Is it possible to list/search or (access as groovy object) all artifacts what are in gradle artifact cache?


(Eugen Eisler) #1

Is it possible to list/search (or access as groovy object) all artifacts what are in gradle artifact cache?

Or maybe there is a way to index gradle artifact cache and then search agains it, like it is possible with “maven-indexer” for maven repositories?

Also, a workaround would be if “mavenLocal” will updated automatically with all resolved/downloaded dependencies. Then I can just search in maven repository structure, (file system structure).

Thanks


(Peter Niederwieser) #2

There is currently no special support for this, but you could traverse the file system. (Note that the Gradle cache layout is not public and may change at any time.) What use case do you have in mind for searching the cache?

Maven repository indices are typically used for searching remote repositories. In contrary to Maven’s local repository, the Gradle cache is literally just a cache; you cannot publish to it, and it is not meant to be used directly.


(Eugen Eisler) #3

We are building package management system (for our java based assemblies/artifacts) based on gradle.

In “-offline” mode, we need a way to display what packages are available for installation. For remote mode, we can use nexus web interfaces or use maven-indexer-cli.

First, we wanted to use maven and it would be not a problem to search in local repository (e.g. with maven-indexer-cli or just by search in file system), but we decided to use gradle because it is mutch powerfuller and easer to extend.

Yes, we can traverse gradle cache by file system, but it would be most worse approach, because the gradle artifacts cache is much more complex that maven local cache.

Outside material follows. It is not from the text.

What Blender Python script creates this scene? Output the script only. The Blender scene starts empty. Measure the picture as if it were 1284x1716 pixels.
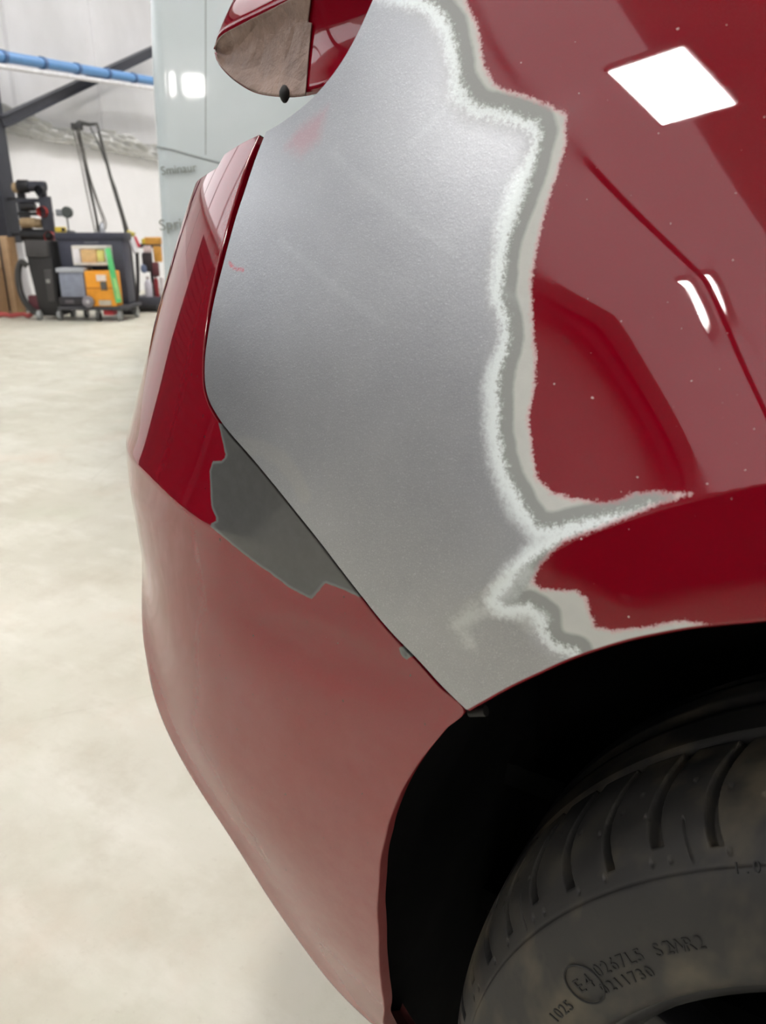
import bpy, bmesh, math, random
import numpy as np
from mathutils import Vector, Matrix

# ---------------------------------------------------------------- camera
FPX = 1300.0
YAW = math.radians(58.0)
PIT = math.atan(473.0 / 1300.0)
CAM = np.array([0.0, -0.40, 1.0])
FWD = np.array([-math.cos(YAW) * math.cos(PIT), math.sin(YAW) * math.cos(PIT), -math.sin(PIT)])
RGT = np.array([math.sin(YAW), math.cos(YAW), 0.0])
UPV = np.cross(RGT, FWD)
scene = bpy.context.scene
COL = scene.collection
cam_data = bpy.data.cameras.new('camera')
cam_data.sensor_fit = 'VERTICAL'
cam_data.sensor_height = 36.0
cam_data.lens = FPX / 1716.0 * 36.0
cam_data.clip_start = 0.02
cam_data.dof.use_dof = True
cam_data.dof.focus_distance = 0.62
cam_data.dof.aperture_fstop = cam_data.lens / 2.7
camera = bpy.data.objects.new('camera', cam_data)
COL.objects.link(camera)
camera.matrix_world = Matrix(((RGT[0], UPV[0], -FWD[0], CAM[0]), (RGT[1], UPV[1], -FWD[1], CAM[1]),
                              (RGT[2], UPV[2], -FWD[2], CAM[2]), (0, 0, 0, 1)))
scene.camera = camera

# ---------------------------------------------------------------- world, exposure
world = bpy.data.worlds.new('world')
scene.world = world
world.use_nodes = True
world.node_tree.nodes['Background'].inputs[0].default_value = (0.80, 0.86, 0.95, 1)
world.node_tree.nodes['Background'].inputs[1].default_value = 0.35
vs = scene.view_settings
vs.view_transform = 'Standard'
vs.look = 'None'
vs.gamma = 1.0
vs.use_curve_mapping = False
vs.exposure = -0.18
LAMP_POWER = 85.0        # radiance of the ceiling lamps
ADDED_GLOW_POWER = 1.25     # radiance of the added glowing roof sheets

random.seed(7)
rng = np.random.default_rng(7)

# ---------------------------------------------------------------- helpers: maths
def project(P):
    q = np.asarray(P, float) - CAM
    d = q @ FWD
    return np.stack([642 + FPX * (q @ RGT) / d, 858 - FPX * (q @ UPV) / d], -1)

def ray(px):
    px = np.asarray(px, float)
    v = FWD + ((px[..., 0:1] - 642) / FPX) * RGT + ((858 - px[..., 1:2]) / FPX) * UPV
    return v / np.linalg.norm(v, axis=-1, keepdims=True)

def at(px, py, dist):
    """world point seen at a pixel, at a horizontal distance from the camera"""
    v = ray((px, py))
    return CAM + v * dist / math.hypot(v[0], v[1])

def ground(px, py, z=0.0):
    v = ray((px, py))
    return CAM + v * (z - CAM[2]) / v[2]

def polyline(pts, n):
    pts = np.asarray(pts, float)
    l = np.concatenate([[0], np.cumsum(np.linalg.norm(np.diff(pts, axis=0), axis=1))])
    t = np.linspace(0, l[-1], n)
    return np.stack([np.interp(t, l, pts[:, k]) for k in range(pts.shape[1])], -1)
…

Therefore, I was looking in gradle source code some objects/utils to get all artifacts what are available in the cache, but I didn’t found a good start point. Do you have some hints, short sample code for that?


(Peter Niederwieser) #4

Yes, we can traverse gradle cache by file system, but it would be most worse approach, because the gradle artifacts cache is much more complex that maven local cache.

As long as you just need the artifacts (Jars, POMs, etc.), it’s pretty simple and not very different from a Maven repo (see ~/.gradle/caches/artifacts-13/filestore). Remember that the structure is still (slowly) evolving (there is already artifacts-14) and not considered public. I’m afraid that you could run into problems with Gradle writing into the cache while you are trying to read from it, but I don’t know the details. Similar problems might exist with a Maven repo.

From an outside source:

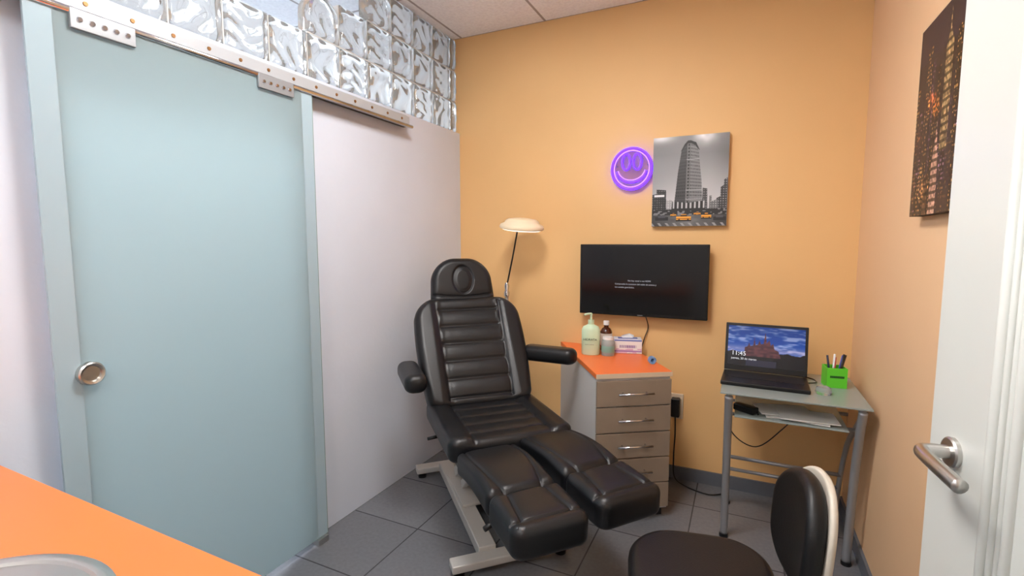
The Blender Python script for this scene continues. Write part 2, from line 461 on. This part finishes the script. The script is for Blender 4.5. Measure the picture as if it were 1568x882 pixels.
# ------------------------------------------------------------------ TV
tv=empty('television',(-0.533,2.87,1.175))
M_scr=mat('tv_screen',(4,5,7),0.12,spec=0.5)
M_bez=mat('tv_bezel',(12,12,13),0.25)
box('body',(-0.365,0.0,-0.21),(0.365,0.028,0.21),M_bez,tv,0.004)
box('screen',(-0.352,-0.0015,-0.192),(0.352,0.001,0.198),M_scr,tv)
box('rear_housing',(-0.22,0.028,-0.15),(0.22,0.05,0.12),M_blkpl,tv,0.008)
box('wall_mount',(-0.1,0.05,-0.1),(0.1,0.0795,0.1),M_blkpl,tv)
M_txt=mat('screen_text',(200,205,210),0.5,emit=(200,205,215),estr=0.7)
M_txt2=mat('tv_text',(120,124,130),0.5,emit=(150,155,165),estr=0.8)
tx=lambda x,z:TR((x,-0.002,z),(math.pi/2,0,0))
text('line_1','No hay senal o no HDMI',0.0128,M_txt2,tv,tx(-0.075,-0.006))
text('line_2','Compruebe la conexion del cable de antena y',0.0128,M_txt2,tv,tx(-0.150,-0.026))
text('line_3','los canales guardados.',0.0128,M_txt2,tv,tx(-0.150,-0.045))
box('logo',(-0.015,-0.001,-0.2045),(0.015,0.0,-0.2005),mat('logo_grey',(120,120,120),0.4),tv)

# ------------------------------------------------------------------ neon smiley
ns=empty('neon_smiley_sign',(-0.611,2.925,1.822))
M_neon=mat('neon_violet',(60,30,255),0.4,emit=(62,26,255),estr=6.5)
M_neon2=mat('neon_lilac',(190,140,255),0.4,emit=(186,130,255),estr=1.7)
M_acr=mat('acrylic_backing',(240,215,235),0.1,trans=0.92)
circ=lambda cx,cz,rx,rz,n=48:[(cx+rx*math.cos(2*math.pi*k/n),-0.006,cz+rz*math.sin(2*math.pi*k/n)) for k in range(n)]
tube('face_ring',circ(0,0,0.114,0.117,64),0.0075,M_neon,ns,10,closed=True)
tube('face_ring_inner',circ(0,0,0.101,0.104,64),0.0025,M_neon2,ns,8,closed=True)
tube('eye_left',circ(-0.032,0.040,0.023,0.045),0.0052,M_neon,ns,8,closed=True)
tube('eye_right',circ(0.032,0.040,0.023,0.045),0.0052,M_neon,ns,8,closed=True)
tube('smile',[(0.083*math.cos(a),-0.006,-0.008+0.070*math.sin(a)) for a in np.linspace(math.pi*1.03,math.pi*1.97,20)],0.0055,M_neon,ns,8,smooth=False)
tube('smile_core',[(0.078*math.cos(a),-0.008,0.001+0.066*math.sin(a)) for a in np.linspace(math.pi*1.05,math.pi*1.95,20)],0.002,M_neon2,ns,8,smooth=False)
lathe('backing',[(0,0.0),(0.12,0.0),(0.12,0.003),(0,0.003)],M_acr,ns,48,TR((0,0.008,0),(math.pi/2,0,0)))
for sx in (-0.09,0.09):
    tube('standoff',[(sx,0.008,0.02),(sx,0.0245,0.02)],0.005,M_steel,ns,8,smooth=False)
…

Do you have some hints, short sample code for that?

Sorry, I don’t. And I don’t recommend to go that way because it’s an internal API that may change any day.


(Peter Niederwieser) #5

By the way, although I don’t know what exactly you are trying to do, have you considered using a local Nexus or Artifactory?


(Eugen Eisler) #6

Thanks. Local Nexus or Artifactory is to “havy” for us, it shall be just a command line tool or desktop ui.